Storm the Culture Ministry!

|

Via Arts & Letters Daily, François Clemenceau, Washington correspondent for Europe 1, the French national radio network, reviews former French cultural attache Frederic Martel's provocative book De la Culture en Amérique. In it Martel argues that, contrary to popular French opinion, the American model of private arts financing is not such a bad thing. Clemenceau explains:

In his book—and it's a big one in every sense—Martel has done the equivalent of heaving a boulder into the pond of cultural affairs; the waves seem bound to ripple on, quietly for the moment but perhaps with a bigger splash as events play out. Initially, the reaction has been respectful of his work and guarded about its implications. But the questions and pressure for reforms raised in Martel's book seem likely to gain traction under the new government of President Nicolas Sarkozy and perhaps even trigger some re-examination of French cultural dogmas among the Socialist-left.

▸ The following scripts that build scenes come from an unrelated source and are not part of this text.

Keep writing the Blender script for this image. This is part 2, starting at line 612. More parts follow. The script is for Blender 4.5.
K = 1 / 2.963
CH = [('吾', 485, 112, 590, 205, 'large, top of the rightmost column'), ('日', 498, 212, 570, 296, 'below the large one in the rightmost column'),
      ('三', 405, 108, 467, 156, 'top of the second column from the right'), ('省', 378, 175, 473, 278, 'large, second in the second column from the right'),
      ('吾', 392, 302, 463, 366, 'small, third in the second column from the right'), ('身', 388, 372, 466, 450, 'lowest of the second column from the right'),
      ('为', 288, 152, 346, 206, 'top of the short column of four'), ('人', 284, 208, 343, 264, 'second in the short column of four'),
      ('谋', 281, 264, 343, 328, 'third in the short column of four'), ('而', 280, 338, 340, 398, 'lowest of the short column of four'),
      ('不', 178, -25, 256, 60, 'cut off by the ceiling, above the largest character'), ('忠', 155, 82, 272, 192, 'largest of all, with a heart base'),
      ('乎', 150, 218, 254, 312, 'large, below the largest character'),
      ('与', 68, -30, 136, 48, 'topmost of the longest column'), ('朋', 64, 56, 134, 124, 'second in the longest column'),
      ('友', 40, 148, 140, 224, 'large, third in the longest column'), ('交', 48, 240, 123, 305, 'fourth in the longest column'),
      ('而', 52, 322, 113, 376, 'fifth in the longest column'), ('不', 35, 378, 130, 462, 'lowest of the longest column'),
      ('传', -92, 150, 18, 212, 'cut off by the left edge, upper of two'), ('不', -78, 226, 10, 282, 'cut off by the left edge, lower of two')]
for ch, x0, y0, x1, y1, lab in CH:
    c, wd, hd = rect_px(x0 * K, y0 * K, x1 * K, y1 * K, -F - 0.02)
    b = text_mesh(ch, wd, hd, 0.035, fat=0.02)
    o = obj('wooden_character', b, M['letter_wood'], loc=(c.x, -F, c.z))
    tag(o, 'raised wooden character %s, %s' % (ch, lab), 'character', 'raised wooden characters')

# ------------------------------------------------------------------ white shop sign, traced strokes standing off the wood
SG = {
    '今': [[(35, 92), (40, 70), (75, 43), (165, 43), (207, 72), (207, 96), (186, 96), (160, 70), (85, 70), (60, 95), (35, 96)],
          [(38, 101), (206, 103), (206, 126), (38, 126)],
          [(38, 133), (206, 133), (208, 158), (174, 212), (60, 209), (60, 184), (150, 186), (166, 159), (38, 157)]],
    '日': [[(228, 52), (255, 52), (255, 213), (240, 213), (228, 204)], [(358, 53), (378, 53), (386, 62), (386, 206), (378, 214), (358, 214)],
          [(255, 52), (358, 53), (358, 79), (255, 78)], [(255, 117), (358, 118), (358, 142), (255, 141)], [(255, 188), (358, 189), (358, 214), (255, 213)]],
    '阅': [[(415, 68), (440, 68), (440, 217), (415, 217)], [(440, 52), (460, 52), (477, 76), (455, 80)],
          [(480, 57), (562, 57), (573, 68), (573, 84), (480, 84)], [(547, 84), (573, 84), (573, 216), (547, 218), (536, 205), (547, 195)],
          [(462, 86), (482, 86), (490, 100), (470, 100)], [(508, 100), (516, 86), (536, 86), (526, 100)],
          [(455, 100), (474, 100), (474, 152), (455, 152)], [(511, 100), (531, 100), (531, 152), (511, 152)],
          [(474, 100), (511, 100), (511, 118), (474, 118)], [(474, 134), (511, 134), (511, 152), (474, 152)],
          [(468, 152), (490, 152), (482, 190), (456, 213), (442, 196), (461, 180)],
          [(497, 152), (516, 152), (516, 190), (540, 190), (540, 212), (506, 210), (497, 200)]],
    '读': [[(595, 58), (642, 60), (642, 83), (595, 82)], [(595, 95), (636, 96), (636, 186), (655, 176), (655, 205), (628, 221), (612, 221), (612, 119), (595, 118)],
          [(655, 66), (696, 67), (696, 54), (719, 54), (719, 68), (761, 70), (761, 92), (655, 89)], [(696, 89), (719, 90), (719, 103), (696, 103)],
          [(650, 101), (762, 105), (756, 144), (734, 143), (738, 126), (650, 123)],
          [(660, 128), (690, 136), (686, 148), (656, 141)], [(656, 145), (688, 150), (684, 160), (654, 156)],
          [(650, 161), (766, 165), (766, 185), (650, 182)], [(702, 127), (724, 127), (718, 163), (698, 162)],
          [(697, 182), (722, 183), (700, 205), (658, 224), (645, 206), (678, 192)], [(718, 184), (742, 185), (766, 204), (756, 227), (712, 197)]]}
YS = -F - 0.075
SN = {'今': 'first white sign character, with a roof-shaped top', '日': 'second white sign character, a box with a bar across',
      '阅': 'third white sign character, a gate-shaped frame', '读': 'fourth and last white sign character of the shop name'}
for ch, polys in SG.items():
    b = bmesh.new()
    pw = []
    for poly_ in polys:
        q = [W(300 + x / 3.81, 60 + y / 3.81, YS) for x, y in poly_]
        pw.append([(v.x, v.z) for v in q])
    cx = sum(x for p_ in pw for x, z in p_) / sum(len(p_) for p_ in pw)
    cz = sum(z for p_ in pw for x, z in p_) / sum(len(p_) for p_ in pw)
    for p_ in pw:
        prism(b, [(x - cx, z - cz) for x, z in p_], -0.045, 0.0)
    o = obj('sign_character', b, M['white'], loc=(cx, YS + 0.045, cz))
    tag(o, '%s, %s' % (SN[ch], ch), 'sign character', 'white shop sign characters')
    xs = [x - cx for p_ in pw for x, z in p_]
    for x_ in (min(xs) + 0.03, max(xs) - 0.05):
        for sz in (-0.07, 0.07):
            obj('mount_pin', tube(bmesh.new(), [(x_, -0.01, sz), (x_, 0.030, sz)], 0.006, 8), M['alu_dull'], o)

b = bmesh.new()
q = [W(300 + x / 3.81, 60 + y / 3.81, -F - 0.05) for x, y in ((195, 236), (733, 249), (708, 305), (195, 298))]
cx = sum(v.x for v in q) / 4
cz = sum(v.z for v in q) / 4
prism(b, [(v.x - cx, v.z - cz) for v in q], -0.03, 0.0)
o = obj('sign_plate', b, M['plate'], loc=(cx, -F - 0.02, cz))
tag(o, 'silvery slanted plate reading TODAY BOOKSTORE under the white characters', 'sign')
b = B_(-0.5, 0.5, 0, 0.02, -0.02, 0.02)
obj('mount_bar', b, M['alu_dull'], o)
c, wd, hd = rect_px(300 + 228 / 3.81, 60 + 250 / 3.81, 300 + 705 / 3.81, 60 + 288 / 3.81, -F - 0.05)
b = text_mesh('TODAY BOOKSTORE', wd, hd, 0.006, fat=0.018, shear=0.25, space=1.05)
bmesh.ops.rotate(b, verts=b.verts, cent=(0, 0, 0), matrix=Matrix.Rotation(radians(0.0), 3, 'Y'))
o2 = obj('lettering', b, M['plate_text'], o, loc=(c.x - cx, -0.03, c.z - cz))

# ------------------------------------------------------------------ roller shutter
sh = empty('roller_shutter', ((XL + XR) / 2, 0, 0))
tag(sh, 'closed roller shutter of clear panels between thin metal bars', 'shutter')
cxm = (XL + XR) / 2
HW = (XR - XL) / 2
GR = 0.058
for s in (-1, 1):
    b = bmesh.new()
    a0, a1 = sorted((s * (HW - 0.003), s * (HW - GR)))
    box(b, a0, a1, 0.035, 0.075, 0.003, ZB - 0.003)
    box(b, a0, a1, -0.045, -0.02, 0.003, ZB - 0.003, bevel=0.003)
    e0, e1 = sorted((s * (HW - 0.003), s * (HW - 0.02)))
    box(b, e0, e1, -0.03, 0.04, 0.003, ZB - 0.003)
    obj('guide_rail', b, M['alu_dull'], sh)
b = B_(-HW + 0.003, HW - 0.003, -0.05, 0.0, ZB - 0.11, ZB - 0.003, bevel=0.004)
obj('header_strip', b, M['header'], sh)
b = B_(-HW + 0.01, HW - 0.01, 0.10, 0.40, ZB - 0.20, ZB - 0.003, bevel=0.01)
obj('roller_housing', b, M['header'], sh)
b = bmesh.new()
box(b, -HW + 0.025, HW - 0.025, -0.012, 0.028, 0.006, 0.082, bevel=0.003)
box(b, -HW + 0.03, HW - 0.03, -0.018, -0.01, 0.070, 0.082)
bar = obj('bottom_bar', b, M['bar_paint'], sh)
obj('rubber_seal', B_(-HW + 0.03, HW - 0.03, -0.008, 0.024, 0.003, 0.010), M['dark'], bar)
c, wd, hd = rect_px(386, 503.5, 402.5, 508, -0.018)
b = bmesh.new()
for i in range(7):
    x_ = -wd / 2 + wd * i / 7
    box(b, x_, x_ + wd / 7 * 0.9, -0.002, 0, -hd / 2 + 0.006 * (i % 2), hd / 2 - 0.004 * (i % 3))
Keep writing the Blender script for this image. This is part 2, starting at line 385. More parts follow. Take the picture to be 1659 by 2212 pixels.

Working with an eye to the idea of transplanting American techniques to France, Martel describes in detail—thanks to hundreds of interviews—the mainstays of the institutional landscape in the United States. Starting with the history of private patronage and endowments, Martel carefully catalogues public-private partnerships between museums and corporate sponsors. He describes how cultural policies in the United States are totally decentralized thanks to local cooperation between cities and private foundations. He dwells on the theme of how Americans learn about the arts, as performers and as public, from early childhood right through university, from institutions of learning that function on their own without any direction, from a single cultural arbiter laying down a monolithic vision from the top.

As New York Times correspondent Alan Riding wrote last year, what intrigues Martel "is how American culture flourishes despite the indifference or hostility of major government institutions":

And that leads him to the crucial role played by nonprofit foundations, philanthropists, corporate sponsors, universities and community organizations, which in practice do receive indirect government support in the form of tax incentives."If the Culture Ministry is nowhere to be found," he writes, "cultural life is everywhere."

Riding's review is here, Clemenceau's here.

Way back in 1995, reason Editor-in-Chief Nick Gillespie wondered if, "given that gargantuan level of voluntary arts gift-giving" in the U.S., the NEA was necessary at all.